• Given material
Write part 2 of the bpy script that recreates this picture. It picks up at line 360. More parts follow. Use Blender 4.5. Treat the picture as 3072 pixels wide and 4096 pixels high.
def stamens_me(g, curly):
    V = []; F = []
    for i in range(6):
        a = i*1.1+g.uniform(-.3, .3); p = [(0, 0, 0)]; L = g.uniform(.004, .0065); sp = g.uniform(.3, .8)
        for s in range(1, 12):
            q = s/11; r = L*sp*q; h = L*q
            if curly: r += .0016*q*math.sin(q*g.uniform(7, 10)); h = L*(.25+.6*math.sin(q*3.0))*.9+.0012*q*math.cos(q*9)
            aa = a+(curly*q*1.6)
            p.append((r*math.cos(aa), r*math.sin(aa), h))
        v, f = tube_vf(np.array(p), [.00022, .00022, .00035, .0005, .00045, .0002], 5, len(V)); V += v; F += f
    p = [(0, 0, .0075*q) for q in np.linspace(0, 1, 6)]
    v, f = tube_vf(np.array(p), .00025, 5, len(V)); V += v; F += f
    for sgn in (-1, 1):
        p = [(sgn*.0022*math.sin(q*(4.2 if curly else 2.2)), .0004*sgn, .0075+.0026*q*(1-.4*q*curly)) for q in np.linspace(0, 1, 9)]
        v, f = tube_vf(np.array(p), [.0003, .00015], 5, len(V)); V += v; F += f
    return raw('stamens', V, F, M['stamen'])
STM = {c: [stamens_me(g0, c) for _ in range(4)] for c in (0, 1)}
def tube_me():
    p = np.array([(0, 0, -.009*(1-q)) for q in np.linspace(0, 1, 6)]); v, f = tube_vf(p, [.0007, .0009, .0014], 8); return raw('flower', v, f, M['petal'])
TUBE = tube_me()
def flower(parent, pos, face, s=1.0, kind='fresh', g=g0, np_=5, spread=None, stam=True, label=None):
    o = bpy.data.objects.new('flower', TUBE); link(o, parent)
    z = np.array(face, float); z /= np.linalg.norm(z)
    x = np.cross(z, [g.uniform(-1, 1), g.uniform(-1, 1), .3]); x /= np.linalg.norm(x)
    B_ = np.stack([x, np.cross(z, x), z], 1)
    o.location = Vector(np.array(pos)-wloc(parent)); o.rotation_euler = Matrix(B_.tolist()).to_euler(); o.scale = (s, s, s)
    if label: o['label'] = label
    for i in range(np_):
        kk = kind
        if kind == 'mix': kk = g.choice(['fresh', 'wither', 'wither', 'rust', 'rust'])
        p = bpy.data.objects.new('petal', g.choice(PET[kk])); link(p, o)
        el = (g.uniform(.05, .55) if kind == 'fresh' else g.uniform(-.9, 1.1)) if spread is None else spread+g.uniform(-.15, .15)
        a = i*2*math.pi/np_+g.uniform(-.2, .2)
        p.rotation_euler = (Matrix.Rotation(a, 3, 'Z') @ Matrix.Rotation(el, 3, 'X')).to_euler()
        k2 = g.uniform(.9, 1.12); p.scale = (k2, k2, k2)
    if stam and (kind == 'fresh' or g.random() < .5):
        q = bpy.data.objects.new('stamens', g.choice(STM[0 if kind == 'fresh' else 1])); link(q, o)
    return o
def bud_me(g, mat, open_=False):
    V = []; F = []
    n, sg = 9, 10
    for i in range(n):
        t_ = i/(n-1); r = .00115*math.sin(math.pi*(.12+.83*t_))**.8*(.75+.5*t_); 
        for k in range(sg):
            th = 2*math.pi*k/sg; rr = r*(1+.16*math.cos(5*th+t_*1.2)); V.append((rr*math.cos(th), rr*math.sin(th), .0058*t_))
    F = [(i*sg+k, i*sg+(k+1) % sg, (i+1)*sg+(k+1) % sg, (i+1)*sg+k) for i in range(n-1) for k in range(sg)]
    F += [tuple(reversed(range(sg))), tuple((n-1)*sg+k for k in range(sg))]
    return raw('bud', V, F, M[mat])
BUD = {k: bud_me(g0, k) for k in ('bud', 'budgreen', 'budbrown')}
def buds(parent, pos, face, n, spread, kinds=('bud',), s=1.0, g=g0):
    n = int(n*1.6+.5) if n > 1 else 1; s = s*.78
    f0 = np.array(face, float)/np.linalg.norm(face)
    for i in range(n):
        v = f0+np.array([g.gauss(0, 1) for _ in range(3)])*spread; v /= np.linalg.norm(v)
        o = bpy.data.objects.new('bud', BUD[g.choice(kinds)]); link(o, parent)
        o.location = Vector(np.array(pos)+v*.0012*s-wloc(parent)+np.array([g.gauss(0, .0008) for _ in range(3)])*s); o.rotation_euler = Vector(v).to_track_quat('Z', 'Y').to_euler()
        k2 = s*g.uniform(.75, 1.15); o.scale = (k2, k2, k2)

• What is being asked
Restate the whole of the material exactly.

• Answer in full
Write part 2 of the bpy script that recreates this picture. It picks up at line 360. More parts follow. Use Blender 4.5. Treat the picture as 3072 pixels wide and 4096 pixels high.
def stamens_me(g, curly):
    V = []; F = []
    for i in range(6):
        a = i*1.1+g.uniform(-.3, .3); p = [(0, 0, 0)]; L = g.uniform(.004, .0065); sp = g.uniform(.3, .8)
        for s in range(1, 12):
            q = s/11; r = L*sp*q; h = L*q
            if curly: r += .0016*q*math.sin(q*g.uniform(7, 10)); h = L*(.25+.6*math.sin(q*3.0))*.9+.0012*q*math.cos(q*9)
            aa = a+(curly*q*1.6)
            p.append((r*math.cos(aa), r*math.sin(aa), h))
        v, f = tube_vf(np.array(p), [.00022, .00022, .00035, .0005, .00045, .0002], 5, len(V)); V += v; F += f
    p = [(0, 0, .0075*q) for q in np.linspace(0, 1, 6)]
    v, f = tube_vf(np.array(p), .00025, 5, len(V)); V += v; F += f
    for sgn in (-1, 1):
        p = [(sgn*.0022*math.sin(q*(4.2 if curly else 2.2)), .0004*sgn, .0075+.0026*q*(1-.4*q*curly)) for q in np.linspace(0, 1, 9)]
        v, f = tube_vf(np.array(p), [.0003, .00015], 5, len(V)); V += v; F += f
    return raw('stamens', V, F, M['stamen'])
STM = {c: [stamens_me(g0, c) for _ in range(4)] for c in (0, 1)}
def tube_me():
    p = np.array([(0, 0, -.009*(1-q)) for q in np.linspace(0, 1, 6)]); v, f = tube_vf(p, [.0007, .0009, .0014], 8); return raw('flower', v, f, M['petal'])
TUBE = tube_me()
def flower(parent, pos, face, s=1.0, kind='fresh', g=g0, np_=5, spread=None, stam=True, label=None):
    o = bpy.data.objects.new('flower', TUBE); link(o, parent)
    z = np.array(face, float); z /= np.linalg.norm(z)
    x = np.cross(z, [g.uniform(-1, 1), g.uniform(-1, 1), .3]); x /= np.linalg.norm(x)
    B_ = np.stack([x, np.cross(z, x), z], 1)
    o.location = Vector(np.array(pos)-wloc(parent)); o.rotation_euler = Matrix(B_.tolist()).to_euler(); o.scale = (s, s, s)
    if label: o['label'] = label
    for i in range(np_):
        kk = kind
        if kind == 'mix': kk = g.choice(['fresh', 'wither', 'wither', 'rust', 'rust'])
        p = bpy.data.objects.new('petal', g.choice(PET[kk])); link(p, o)
        el = (g.uniform(.05, .55) if kind == 'fresh' else g.uniform(-.9, 1.1)) if spread is None else spread+g.uniform(-.15, .15)
        a = i*2*math.pi/np_+g.uniform(-.2, .2)
        p.rotation_euler = (Matrix.Rotation(a, 3, 'Z') @ Matrix.Rotation(el, 3, 'X')).to_euler()
        k2 = g.uniform(.9, 1.12); p.scale = (k2, k2, k2)
    if stam and (kind == 'fresh' or g.random() < .5):
        q = bpy.data.objects.new('stamens', g.choice(STM[0 if kind == 'fresh' else 1])); link(q, o)
    return o
def bud_me(g, mat, open_=False):
    V = []; F = []
    n, sg = 9, 10
    for i in range(n):
        t_ = i/(n-1); r = .00115*math.sin(math.pi*(.12+.83*t_))**.8*(.75+.5*t_); 
        for k in range(sg):
            th = 2*math.pi*k/sg; rr = r*(1+.16*math.cos(5*th+t_*1.2)); V.append((rr*math.cos(th), rr*math.sin(th), .0058*t_))
    F = [(i*sg+k, i*sg+(k+1) % sg, (i+1)*sg+(k+1) % sg, (i+1)*sg+k) for i in range(n-1) for k in range(sg)]
    F += [tuple(reversed(range(sg))), tuple((n-1)*sg+k for k in range(sg))]
    return raw('bud', V, F, M[mat])
BUD = {k: bud_me(g0, k) for k in ('bud', 'budgreen', 'budbrown')}
def buds(parent, pos, face, n, spread, kinds=('bud',), s=1.0, g=g0):
    n = int(n*1.6+.5) if n > 1 else 1; s = s*.78
    f0 = np.array(face, float)/np.linalg.norm(face)
    for i in range(n):
        v = f0+np.array([g.gauss(0, 1) for _ in range(3)])*spread; v /= np.linalg.norm(v)
        o = bpy.data.objects.new('bud', BUD[g.choice(kinds)]); link(o, parent)
        o.location = Vector(np.array(pos)+v*.0012*s-wloc(parent)+np.array([g.gauss(0, .0008) for _ in range(3)])*s); o.rotation_euler = Vector(v).to_track_quat('Z', 'Y').to_euler()
        k2 = s*g.uniform(.75, 1.15); o.scale = (k2, k2, k2)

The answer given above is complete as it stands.